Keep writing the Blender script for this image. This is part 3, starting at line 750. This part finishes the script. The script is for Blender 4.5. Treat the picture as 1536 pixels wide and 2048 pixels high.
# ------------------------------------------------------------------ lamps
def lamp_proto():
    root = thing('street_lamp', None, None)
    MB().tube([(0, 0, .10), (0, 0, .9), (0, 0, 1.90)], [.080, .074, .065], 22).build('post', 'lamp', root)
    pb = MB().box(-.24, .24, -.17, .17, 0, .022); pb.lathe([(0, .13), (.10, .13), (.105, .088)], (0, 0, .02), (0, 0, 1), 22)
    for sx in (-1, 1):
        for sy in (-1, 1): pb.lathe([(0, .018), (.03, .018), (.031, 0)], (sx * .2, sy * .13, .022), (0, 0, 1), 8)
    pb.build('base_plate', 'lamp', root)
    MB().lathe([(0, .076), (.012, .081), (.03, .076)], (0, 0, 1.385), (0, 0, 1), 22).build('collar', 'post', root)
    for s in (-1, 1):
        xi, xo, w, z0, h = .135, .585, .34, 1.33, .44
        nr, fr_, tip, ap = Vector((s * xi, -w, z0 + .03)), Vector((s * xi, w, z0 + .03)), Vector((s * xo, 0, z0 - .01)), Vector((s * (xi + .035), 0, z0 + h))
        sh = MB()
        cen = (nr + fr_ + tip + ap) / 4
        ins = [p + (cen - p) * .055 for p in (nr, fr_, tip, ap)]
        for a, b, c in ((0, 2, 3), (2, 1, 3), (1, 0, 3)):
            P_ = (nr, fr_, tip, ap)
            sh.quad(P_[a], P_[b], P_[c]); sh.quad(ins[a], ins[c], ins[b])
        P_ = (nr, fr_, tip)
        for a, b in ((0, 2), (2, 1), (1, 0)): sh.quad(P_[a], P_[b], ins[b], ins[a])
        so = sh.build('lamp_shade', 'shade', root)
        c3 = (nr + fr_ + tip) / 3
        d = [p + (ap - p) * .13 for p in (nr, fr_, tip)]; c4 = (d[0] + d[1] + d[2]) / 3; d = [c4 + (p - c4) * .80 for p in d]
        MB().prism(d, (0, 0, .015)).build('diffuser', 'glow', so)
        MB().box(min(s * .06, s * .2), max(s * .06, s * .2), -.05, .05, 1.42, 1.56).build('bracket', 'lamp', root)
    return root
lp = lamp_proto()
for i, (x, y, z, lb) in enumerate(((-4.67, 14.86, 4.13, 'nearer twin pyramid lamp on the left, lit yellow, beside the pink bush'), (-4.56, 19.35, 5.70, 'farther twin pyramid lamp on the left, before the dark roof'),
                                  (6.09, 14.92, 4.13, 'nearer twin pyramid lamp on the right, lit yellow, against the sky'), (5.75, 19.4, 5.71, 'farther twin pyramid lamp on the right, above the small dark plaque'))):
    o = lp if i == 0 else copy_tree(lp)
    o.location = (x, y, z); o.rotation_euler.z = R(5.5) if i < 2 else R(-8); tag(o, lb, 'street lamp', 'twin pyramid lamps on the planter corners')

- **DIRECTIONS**
Write down the full listing again, exactly.

- **EXPECTED ANSWER**
Keep writing the Blender script for this image. This is part 3, starting at line 750. This part finishes the script. The script is for Blender 4.5. Treat the picture as 1536 pixels wide and 2048 pixels high.
# ------------------------------------------------------------------ lamps
def lamp_proto():
    root = thing('street_lamp', None, None)
    MB().tube([(0, 0, .10), (0, 0, .9), (0, 0, 1.90)], [.080, .074, .065], 22).build('post', 'lamp', root)
    pb = MB().box(-.24, .24, -.17, .17, 0, .022); pb.lathe([(0, .13), (.10, .13), (.105, .088)], (0, 0, .02), (0, 0, 1), 22)
    for sx in (-1, 1):
        for sy in (-1, 1): pb.lathe([(0, .018), (.03, .018), (.031, 0)], (sx * .2, sy * .13, .022), (0, 0, 1), 8)
    pb.build('base_plate', 'lamp', root)
    MB().lathe([(0, .076), (.012, .081), (.03, .076)], (0, 0, 1.385), (0, 0, 1), 22).build('collar', 'post', root)
    for s in (-1, 1):
        xi, xo, w, z0, h = .135, .585, .34, 1.33, .44
        nr, fr_, tip, ap = Vector((s * xi, -w, z0 + .03)), Vector((s * xi, w, z0 + .03)), Vector((s * xo, 0, z0 - .01)), Vector((s * (xi + .035), 0, z0 + h))
        sh = MB()
        cen = (nr + fr_ + tip + ap) / 4
        ins = [p + (cen - p) * .055 for p in (nr, fr_, tip, ap)]
        for a, b, c in ((0, 2, 3), (2, 1, 3), (1, 0, 3)):
            P_ = (nr, fr_, tip, ap)
            sh.quad(P_[a], P_[b], P_[c]); sh.quad(ins[a], ins[c], ins[b])
        P_ = (nr, fr_, tip)
        for a, b in ((0, 2), (2, 1), (1, 0)): sh.quad(P_[a], P_[b], ins[b], ins[a])
        so = sh.build('lamp_shade', 'shade', root)
        c3 = (nr + fr_ + tip) / 3
        d = [p + (ap - p) * .13 for p in (nr, fr_, tip)]; c4 = (d[0] + d[1] + d[2]) / 3; d = [c4 + (p - c4) * .80 for p in d]
        MB().prism(d, (0, 0, .015)).build('diffuser', 'glow', so)
        MB().box(min(s * .06, s * .2), max(s * .06, s * .2), -.05, .05, 1.42, 1.56).build('bracket', 'lamp', root)
    return root
lp = lamp_proto()
for i, (x, y, z, lb) in enumerate(((-4.67, 14.86, 4.13, 'nearer twin pyramid lamp on the left, lit yellow, beside the pink bush'), (-4.56, 19.35, 5.70, 'farther twin pyramid lamp on the left, before the dark roof'),
                                  (6.09, 14.92, 4.13, 'nearer twin pyramid lamp on the right, lit yellow, against the sky'), (5.75, 19.4, 5.71, 'farther twin pyramid lamp on the right, above the small dark plaque'))):
    o = lp if i == 0 else copy_tree(lp)
    o.location = (x, y, z); o.rotation_euler.z = R(5.5) if i < 2 else R(-8); tag(o, lb, 'street lamp', 'twin pyramid lamps on the planter corners')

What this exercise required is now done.